Question

A square PQRS and a rhombus RSTU lie on the same base RS. What is the relation between their areas?

A. \[ar\left( PQRS \right)=ar\left( RSTU \right)\]
B. \[ar\left( PQRS \right) < ar\left( RSTU \right)\]
C. \[ar\left( PQRS \right) > ar\left( RSTU \right)\]
D. \[ar\left( PQRS \right)=\dfrac{1}{2}ar\left( RSTU \right)\]

Answer 1

Hint: We find the formula of finding the area of \[ar\left( PQRS \right)\] and \[ar\left( RSTU \right)\]. We compare their heights and find a relation. This gives the relation between the area of the square and the rhombus when multiplied by the length of the common base RS.

Complete step by step solution:
A square PQRS and a rhombus RSTU lie on the same base RS.
We know the formulas to find the areas for square and rhombus.
For square it is the square value of one side and for rhombus it is the multiplication of one side and the height.
For square PQRS, we find the area with respect to the sides’ length.
So, \[ar\left( PQRS \right)=RS\times PS\]. Both are sides of the square.
We take the intersection of PS and UT as a point of O.

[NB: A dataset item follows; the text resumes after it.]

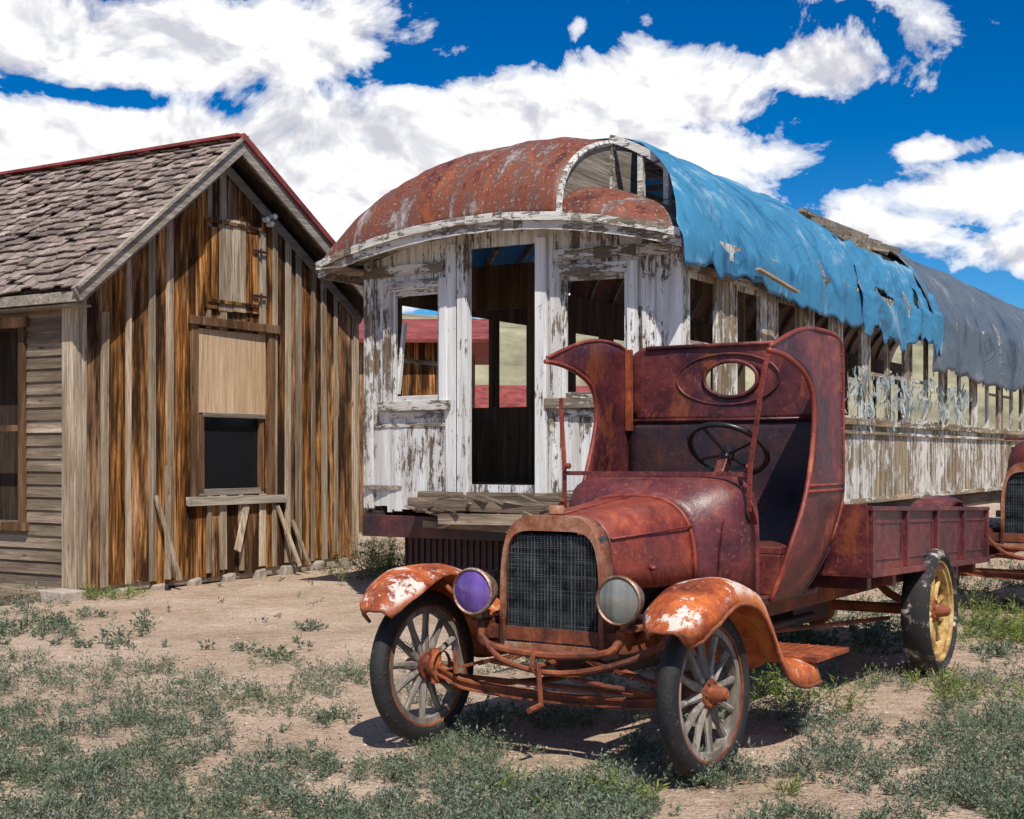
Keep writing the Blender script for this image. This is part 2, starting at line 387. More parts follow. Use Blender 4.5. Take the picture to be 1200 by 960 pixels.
for r in range(NR+1):
    for t in angs:
        i_=(C[0]+rx*math.cos(t),C[1]+rz_*math.sin(t));o=outer(t);q=r/NR
        bb=lerp(i_[0],o[0],q);zz=lerp(i_[1],o[1],q)
        cx=abs(bb)-(hw-.12);cz=zz-(z1-.12)
        if cx>0 and cz>0:
            L=math.hypot(cx,cz)
            if L>.12: cx*=.12/L;cz*=.12/L;bb=math.copysign(hw-.12+cx,bb);zz=z1-.12+cz
        vs.append((1.965+.012*N3(bb*3,zz*3),bb,zz))
m.add(vs,[(r*K+j,r*K+(j+1)%K,(r+1)*K+(j+1)%K,(r+1)*K+j) for r in range(NR) for j in range(K)])
m.done('cab_back_panel',truck,(M_body,),smooth=True,solid=.008)
m=MB()
m.tube([(1.957,C[0]+(rx+.008)*math.cos(t),C[1]+(rz_+.008)*math.sin(t)) for t in [2*math.pi*i/48 for i in range(48)]],.012,6,closed=True)
m.tube([(1.960,C[0]-.02+.315*math.cos(t),C[1]+.145*math.sin(t)) for t in [2*math.pi*i/60 for i in range(60)]],.008,6,closed=True)
m.tube([(1.955,-.64,1.56),(1.955,.64,1.56)],.011,6)
m.tube([(1.955,-.53,1.985),(1.955,.53,1.985)],.014,6)
m.done('cab_back_beading',truck,(M_body,),smooth=True)
m=MB()
m.grid(lambda u,v:(1.965-.02*math.sin(v*3.1)*.5+.008*N3(u*5,v*4,3)-.3*clamp((1.1-lerp(.62,1.56,v))/.5)**2,lerp(-1,1,u)*bz(lerp(.62,1.56,v)),lerp(.62,1.56,v)),20,16)
m.done('cab_lower_back',truck,(M_black,),smooth=True,solid=.008)
m=MB();m.box(1.90,1.95,-.645,-.615,1.50,1.98);m.done('rusty_corner_post',truck,(M_post,),bevel=.004)
m=MB()
m.box(1.42,1.74,-.50,.50,.63,.84);m.box(1.44,1.9,-.50,.50,.84,.88,j=.004)
m.done('seat_box',truck,(M_body,),bevel=.006)
m=MB()
cc=Vector((1.30,.27,1.385));nrm=Vector((.62,0,.78)).normalized();e1=Vector((0,1,0));e2=nrm.cross(e1)
m.tube([cc+e1*.205*math.cos(t)+e2*.205*math.sin(t) for t in [2*math.pi*i/40 for i in range(40)]],.015,8,closed=True)
for t in (.4,1.97,3.54,5.11): m.tube([cc-nrm*.03,cc+e1*.2*math.cos(t)+e2*.2*math.sin(t)],.009,6)
m.tube([cc-nrm*.0,cc-nrm*.75],.016,8)
m.lathe([(0,.02),(.03,.015),(.035,-.03),(.02,-.06)],c=tuple(cc),axis='z',n=14)
m.beam(cc-nrm*.12+Vector((0,-.11,0)),cc-nrm*.12+Vector((0,.11,0)),.012,.012)
M_sw=MT('black_wheel_rim').fin((.012,.012,.013),.35)
m.done('steering_wheel',truck,(M_sw,),smooth=True,angle=50)
m=MB();m.beam(cc-nrm*.06,cc-nrm*.26,.055,.06);m.done('steering_bracket',truck,(M_hood,),bevel=.006)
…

We now try to prove that quadrilateral UVSO is a square.
We know that $\angle UVR=\angle UVS=\angle OSV={{90}^{\circ }}$. Therefore, $UV||OS$.
Also, as RSTU is a rhombus we have $UT||RS$ which gives $UO||VS$.
Therefore, UVSO is a square for having opposite sides as parallel and all angles being equal to ${{90}^{\circ }}$. This gives $UV=OS$. These lines become the height of the rhombus.
The area of the rhombus becomes \[ar\left( RSTU \right)=RS\times OS\].
We can clearly see that $OS < PS$. Therefore, $RS\times OS < RS\times PS$.
This gives \[ar\left( PQRS \right) > ar\left( RSTU \right)\]. The correct option is C.
So, the correct answer is “Option C”.

Note: We need to be careful about the proof of the parallelogram. The proof gives us a relation between the heights. The height for the square is the side as that creates the right angle on the base.